Ontario Provincial Police are still trying to determine what caused a house fire in a northern Ontario First Nations community that left nine members of one family dead.

Const. Diana Cole told CTV News Channel that officials from the local fire marshal’s office are on scene to investigate, as are members of the regional coroner’s office, OPP forensic officers and the force’s crime unit.

While no evidence has been found indicating a crime took place, Cole says it is standard procedure to bring in the crime unit with “an incident of this magnitude with significant loss of life.”

The fire broke out late Tuesday, in a home on the Pikangikum First Nation, a remote community of about 2,700 residents near the Manitoba-Ontario boundary.

A resident of the community who did not want to be identified told The Canadian Press that three generations of a single family died in the fire.

The resident identified the victims as Dean and Annette Strang, their son Gilbert, their daughter Faith, two common-law partners, and Faith's three young children.

Cole says at this point, police cannot confirm those deaths.
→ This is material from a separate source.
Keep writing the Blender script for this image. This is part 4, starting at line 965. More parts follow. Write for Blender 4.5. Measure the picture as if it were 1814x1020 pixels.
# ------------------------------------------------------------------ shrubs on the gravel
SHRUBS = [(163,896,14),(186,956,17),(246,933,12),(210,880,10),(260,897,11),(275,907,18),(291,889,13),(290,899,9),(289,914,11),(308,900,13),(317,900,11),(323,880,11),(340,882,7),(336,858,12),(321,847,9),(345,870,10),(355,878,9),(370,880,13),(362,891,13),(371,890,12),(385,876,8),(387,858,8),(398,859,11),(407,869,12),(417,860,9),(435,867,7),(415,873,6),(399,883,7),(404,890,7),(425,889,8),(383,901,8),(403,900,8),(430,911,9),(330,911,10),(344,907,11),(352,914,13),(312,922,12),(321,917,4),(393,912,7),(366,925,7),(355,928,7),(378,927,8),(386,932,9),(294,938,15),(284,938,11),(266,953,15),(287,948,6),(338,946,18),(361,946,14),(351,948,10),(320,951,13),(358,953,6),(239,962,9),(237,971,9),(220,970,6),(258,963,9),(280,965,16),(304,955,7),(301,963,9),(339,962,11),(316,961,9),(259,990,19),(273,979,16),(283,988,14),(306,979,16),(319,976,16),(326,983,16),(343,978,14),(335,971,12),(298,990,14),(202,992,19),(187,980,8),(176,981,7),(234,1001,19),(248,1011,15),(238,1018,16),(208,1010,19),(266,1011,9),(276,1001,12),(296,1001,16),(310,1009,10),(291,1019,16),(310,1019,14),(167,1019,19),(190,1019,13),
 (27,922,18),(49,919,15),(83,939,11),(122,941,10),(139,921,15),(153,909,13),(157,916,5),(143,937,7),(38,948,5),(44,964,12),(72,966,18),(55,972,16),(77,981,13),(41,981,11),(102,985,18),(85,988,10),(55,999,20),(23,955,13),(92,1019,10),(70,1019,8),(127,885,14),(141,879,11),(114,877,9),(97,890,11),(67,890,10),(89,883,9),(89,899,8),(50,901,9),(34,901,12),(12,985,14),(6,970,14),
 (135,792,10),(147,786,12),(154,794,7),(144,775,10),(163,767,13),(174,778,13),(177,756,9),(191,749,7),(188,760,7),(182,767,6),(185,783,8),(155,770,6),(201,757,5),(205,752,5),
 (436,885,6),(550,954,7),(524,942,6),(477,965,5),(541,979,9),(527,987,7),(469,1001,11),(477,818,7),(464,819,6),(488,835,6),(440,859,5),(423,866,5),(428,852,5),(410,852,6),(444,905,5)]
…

“We have to conduct our investigation and confirm and identify each person who is located in that residence. That is how our investigation is going to progress,” she said by phone Thursday.
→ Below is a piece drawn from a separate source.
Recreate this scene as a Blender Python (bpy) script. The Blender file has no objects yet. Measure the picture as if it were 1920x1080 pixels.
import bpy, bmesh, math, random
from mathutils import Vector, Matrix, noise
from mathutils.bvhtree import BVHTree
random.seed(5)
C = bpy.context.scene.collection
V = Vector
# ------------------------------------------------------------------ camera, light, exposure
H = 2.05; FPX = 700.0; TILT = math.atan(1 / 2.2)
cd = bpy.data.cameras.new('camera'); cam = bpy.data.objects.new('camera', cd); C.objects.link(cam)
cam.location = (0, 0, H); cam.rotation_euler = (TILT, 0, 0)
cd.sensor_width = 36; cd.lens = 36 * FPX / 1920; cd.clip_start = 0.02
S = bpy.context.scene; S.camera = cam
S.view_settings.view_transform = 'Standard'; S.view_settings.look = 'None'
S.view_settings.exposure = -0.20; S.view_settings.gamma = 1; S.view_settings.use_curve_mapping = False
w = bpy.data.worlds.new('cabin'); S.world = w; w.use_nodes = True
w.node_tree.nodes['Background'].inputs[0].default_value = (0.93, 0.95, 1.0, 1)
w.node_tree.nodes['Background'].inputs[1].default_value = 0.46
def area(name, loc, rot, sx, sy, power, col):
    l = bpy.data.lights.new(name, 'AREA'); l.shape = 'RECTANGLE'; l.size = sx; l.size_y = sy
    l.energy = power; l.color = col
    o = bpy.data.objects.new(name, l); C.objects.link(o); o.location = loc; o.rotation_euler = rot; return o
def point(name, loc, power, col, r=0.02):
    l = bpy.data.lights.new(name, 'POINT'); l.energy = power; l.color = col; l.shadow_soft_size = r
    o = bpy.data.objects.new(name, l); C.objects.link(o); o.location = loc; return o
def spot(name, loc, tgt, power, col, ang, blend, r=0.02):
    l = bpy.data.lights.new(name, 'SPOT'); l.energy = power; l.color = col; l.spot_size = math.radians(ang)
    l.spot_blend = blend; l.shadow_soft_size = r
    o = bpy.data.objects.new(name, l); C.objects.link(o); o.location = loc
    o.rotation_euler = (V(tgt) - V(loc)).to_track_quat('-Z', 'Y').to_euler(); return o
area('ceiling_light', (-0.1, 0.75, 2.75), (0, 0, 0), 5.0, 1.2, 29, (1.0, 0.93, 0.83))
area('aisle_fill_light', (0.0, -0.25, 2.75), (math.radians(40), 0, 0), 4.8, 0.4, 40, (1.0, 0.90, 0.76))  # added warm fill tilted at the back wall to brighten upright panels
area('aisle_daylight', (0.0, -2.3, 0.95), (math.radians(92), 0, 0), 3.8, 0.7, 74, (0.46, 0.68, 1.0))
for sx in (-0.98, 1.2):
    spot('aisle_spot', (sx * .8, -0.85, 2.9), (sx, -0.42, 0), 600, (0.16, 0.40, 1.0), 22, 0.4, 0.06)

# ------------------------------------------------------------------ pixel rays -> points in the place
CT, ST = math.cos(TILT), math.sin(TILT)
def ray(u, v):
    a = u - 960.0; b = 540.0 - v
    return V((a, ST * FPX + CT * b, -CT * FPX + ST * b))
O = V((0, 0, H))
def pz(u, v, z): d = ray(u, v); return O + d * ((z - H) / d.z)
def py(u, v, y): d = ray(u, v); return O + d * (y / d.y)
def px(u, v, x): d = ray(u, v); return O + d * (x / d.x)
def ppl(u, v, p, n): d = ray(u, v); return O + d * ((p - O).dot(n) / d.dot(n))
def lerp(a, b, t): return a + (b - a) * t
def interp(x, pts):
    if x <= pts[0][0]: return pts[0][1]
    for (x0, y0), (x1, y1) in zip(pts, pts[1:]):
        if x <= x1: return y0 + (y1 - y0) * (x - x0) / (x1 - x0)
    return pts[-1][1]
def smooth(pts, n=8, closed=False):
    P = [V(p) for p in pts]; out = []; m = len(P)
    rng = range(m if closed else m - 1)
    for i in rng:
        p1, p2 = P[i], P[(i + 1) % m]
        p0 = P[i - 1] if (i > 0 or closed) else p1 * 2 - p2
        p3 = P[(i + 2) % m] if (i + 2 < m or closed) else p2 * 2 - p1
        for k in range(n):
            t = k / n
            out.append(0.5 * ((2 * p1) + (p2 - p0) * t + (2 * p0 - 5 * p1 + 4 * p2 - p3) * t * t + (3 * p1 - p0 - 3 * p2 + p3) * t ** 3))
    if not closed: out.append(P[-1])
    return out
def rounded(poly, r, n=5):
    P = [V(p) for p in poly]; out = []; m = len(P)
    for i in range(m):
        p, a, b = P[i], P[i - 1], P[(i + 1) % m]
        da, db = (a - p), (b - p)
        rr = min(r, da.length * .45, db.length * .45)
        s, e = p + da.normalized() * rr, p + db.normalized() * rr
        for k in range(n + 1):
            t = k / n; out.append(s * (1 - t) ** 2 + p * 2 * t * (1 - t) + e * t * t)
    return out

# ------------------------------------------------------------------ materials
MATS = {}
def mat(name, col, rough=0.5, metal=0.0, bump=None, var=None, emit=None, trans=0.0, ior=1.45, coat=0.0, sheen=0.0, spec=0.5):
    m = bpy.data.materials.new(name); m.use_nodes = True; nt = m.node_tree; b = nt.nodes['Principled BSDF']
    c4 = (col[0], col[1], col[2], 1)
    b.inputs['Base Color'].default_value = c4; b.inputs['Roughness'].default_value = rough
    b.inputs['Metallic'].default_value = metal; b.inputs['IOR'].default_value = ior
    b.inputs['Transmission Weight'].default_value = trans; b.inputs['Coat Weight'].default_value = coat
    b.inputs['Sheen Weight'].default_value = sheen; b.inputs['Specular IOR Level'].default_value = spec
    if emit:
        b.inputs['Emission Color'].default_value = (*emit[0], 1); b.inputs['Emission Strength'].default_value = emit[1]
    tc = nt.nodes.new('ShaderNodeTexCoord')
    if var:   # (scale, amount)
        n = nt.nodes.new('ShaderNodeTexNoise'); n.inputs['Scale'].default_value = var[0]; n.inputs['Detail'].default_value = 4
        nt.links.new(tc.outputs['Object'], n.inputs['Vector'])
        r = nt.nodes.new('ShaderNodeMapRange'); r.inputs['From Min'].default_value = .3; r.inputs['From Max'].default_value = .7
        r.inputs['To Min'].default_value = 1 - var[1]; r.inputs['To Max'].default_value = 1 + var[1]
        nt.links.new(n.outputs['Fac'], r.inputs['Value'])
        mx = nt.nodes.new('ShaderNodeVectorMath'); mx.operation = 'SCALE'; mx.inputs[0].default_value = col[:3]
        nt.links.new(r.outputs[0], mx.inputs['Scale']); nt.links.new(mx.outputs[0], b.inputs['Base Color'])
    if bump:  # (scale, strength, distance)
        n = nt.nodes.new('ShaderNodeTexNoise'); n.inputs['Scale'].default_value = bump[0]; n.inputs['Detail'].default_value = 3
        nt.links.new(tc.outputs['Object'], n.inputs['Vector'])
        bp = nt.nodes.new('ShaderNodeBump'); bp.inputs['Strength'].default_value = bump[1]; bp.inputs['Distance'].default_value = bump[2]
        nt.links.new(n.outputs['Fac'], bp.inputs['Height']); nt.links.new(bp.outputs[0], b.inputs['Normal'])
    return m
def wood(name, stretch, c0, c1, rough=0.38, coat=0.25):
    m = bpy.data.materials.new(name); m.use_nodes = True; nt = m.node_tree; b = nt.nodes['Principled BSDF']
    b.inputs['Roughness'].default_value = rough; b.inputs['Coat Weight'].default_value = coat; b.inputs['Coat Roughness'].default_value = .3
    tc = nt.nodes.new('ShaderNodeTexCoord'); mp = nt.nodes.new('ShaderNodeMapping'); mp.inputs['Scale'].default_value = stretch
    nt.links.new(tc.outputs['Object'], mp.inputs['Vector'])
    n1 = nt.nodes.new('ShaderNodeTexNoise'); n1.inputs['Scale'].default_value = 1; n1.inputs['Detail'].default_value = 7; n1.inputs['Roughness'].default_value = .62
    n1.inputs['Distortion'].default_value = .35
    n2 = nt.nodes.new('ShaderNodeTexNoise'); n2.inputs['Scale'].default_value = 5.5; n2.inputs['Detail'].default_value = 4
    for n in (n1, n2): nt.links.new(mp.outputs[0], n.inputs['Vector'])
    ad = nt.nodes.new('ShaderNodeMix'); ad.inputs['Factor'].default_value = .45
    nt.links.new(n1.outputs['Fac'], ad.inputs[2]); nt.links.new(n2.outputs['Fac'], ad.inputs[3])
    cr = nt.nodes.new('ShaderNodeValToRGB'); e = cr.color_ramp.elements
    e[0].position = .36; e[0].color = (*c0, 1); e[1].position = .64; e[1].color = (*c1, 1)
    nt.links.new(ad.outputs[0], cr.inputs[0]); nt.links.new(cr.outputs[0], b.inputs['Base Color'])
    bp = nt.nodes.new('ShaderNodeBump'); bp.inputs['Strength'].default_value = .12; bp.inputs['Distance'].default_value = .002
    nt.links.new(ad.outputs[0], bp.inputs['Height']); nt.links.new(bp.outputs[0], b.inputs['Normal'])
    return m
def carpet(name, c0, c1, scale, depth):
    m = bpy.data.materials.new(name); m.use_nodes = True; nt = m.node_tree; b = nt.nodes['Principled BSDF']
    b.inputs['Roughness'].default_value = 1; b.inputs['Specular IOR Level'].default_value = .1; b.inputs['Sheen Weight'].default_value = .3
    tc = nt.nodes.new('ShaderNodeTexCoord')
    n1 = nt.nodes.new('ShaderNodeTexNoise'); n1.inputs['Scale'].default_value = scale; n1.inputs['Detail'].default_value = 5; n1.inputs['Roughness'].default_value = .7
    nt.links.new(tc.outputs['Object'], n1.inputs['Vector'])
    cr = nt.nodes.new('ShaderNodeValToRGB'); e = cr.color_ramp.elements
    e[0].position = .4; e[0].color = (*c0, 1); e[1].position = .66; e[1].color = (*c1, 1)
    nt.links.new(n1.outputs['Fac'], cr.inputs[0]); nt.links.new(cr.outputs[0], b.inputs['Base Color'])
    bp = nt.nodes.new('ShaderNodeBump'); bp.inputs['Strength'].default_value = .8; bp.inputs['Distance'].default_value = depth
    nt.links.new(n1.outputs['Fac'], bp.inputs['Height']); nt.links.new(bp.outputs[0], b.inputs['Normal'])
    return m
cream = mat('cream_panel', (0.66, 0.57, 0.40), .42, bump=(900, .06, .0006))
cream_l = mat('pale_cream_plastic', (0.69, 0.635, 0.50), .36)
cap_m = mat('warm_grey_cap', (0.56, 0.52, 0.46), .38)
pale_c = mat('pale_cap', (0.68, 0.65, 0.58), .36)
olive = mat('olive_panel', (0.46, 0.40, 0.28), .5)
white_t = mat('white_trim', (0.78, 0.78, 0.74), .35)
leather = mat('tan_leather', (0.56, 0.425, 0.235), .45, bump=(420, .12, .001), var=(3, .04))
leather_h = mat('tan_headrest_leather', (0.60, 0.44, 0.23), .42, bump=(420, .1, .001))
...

Pikangikum is located approximately 500 kilometres northwest of Thunder Bay and is accessible primarily by air and winter road, says Cole.

Nishnawbe Aski Nation, which represents 49 First Nation communities in northern Ontario, said that overcrowding and sub-standard housing have been major problems for Pikangikum residents for years. Many homes lack indoor plumbing and are built with substandard materials.

“People are dying from overcrowding, unsafe building standards and a lack of basic firefighting equipment, and more lives are at risk,” Grand Chief Alvin Fiddler said in a news release Wednesday.

“Such tragedies are avoidable, and it is critical that our communities are resourced appropriately to address their needs to ensure their health and safety.”

Manitoba Keewatinowi Okimakanak Grand Chief Sheila North Wilson says many people living in the North worry that a similar fire such could happen to them.

"There are many, many houses -- I would say hundreds of houses -- like these that are substandard and are a danger to people even as we speak,” she told CTV Winnipeg.

She says it’s imperative that steps be taken to make these homes safer.

"None of us should be able to sleep well at night knowing there are hundreds of people potentially in the same predicament,” she said.

In a statement Thursday, Ontario's Regional Chief Isadore Day cited a 2010 federal study that found people living on a First Nations reserve in Canada are 10 times more likely to die in a house fire than the rest of the population.

"Poverty and the state of our communities have been ignored and is literally a quiet crisis killing our people and it must end now," he said.

Prime Minister Justin Trudeau said Wednesday that his government will work to improve living conditions for First Nations people.

"We continue to be engaged with provincial and indigenous leadership on how to build better infrastructure, how to secure the future for indigenous youth and their communities," he said during a visit to Edmonton.